Before Moving Forward with a Sale to Key Employees...
If you’re a business owner with a desire and vision for selling to key employees who have helped you build the business, the following is a short list of important issues to seriously consider prior to moving forward. And, the sooner you begin the greater chance of a successful transition.
Identify and test your assumptions. For example, it’s not uncommon for owners to assume that employees want to buy and own the business. Often this simply isn’t the case due to differing values, life goals, risk tolerance, etc. You and they will be better served if this is established sooner rather than later. It’s not unusual for key employees to prefer a cash-based incentive plan such as Phantom Stock, particularly if they are approaching an age for retirement.
Employees may be enthusiastically willing to become owners, but perhaps not equipped or even well suited to become owners. Facilitating an objective evaluation of their skills and characteristics, and professional coaching if needed, early on in your process is advisable.

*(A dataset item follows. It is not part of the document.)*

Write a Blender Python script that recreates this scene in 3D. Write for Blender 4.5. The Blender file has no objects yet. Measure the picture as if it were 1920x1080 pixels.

Avoid making premature and unsubstantiated promises about ownership, either written or verbal, that can result in employee expectations of ownership.
Be clear on common mistakes to avoid such as selling too much too soon and giving up control prior to realizing goals or including employees in the buyers’ group that will not work well as partners (see the Partnership Charter).
Be clear on your own risk tolerance. For example, how much $$$$ of a deal would you be willing to self-finance, and for how long? Forecasting business cash flow with a “sanity check” on how the business would financially support the transaction will help you decide how much risk you’re willing to take on.
These are things you could do on your own without assistance, but a safer and risk-averse way to proceed is to engage professionals who can identify and test your assumptions, what you know and don’t know, and then provide advice as to how to proceed wisely.